Ada hal-hal baru yang ditanamkan kepada anak-anak desa penerus bangsa 50 tahun mendatang. Awal sebuah pelayanan dengan bermodalkan Rp 500 yang didapatkan saat Sekolah Minggu berlangsung, atas pemberian dari seorang anak perempuan mungil dan cantik. Lucunya Rp 1.500 digunakan untuk jajan dan sisanya dipersembahkan. Uang sisa inilah yang kami berjuang kembangkan. Tidak soal bila semuanya itu harus terjadi, sebab Sekolah Minggu ini berdiri kokoh di atas sumbangan dan harapan yang berawal dari sumbangan Rp 500 ini. Masyarakat sekitar melihat perjuangan dari para pembina yang selalu berkorban dengan cara mereka sendiri, tanpa upah serta bayaran apapun. Semua yang diberikan adalah sukarela dan gratis agar anak-anak yang dapat belajar.
Kini saatnya sang pendiri sekaligus insiator Sekolah Minggu, harus meninggalkan apa yang sudah ia tanamkan karena masa tugasnya sudah sebagai abdi negara selesai. Anak-anak menangis meratapi kepergiaannya demi tugas dan tanggung jawab yang dipercayakan. Air mata menetes membasahi tanah di wilayah ini sebagai siraman bagi benih yang sudah ditaburi, agar benih-benih itu kemudian mengasilkan buah yang baik dan bermanfaat bagi orang lain.
Saat itu, hal yang kami lakukan sebagai rasa terima kasih, anak-anak membawakan puisi dan lagu dengan judul "perpisahan". Melihat kesungguhan dari anak-anak ini dalam membawakan acaranya, akhirnya Danpos TNI pun meneteskan air matanya, dan melontarkan pujian atas karya dari anak-anak.

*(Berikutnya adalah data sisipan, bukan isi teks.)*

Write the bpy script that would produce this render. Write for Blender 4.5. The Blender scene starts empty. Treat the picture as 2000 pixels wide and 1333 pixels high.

Hingga kini, Sekolah Minggu ini mulai mendapat perhatian dari berbagai pihak, baik masyarakat maupun Gereja. Hingga memasuki tahun ke-3 ini, SEKAMI St. Bernardus terus berkembang dengan adanya pembenahan yang dilakukan oleh para pembina yang hingga saat ini masih mau berusaha mendampingi anak-anak. Di bawah pelindung St. Bernardus kami serahkan anak-anak, agar kelak menjadi penerus yang cerdas dan berintelek. Mari bahu-membahu menuju Naekake yang lebih baik. Naekake bisa.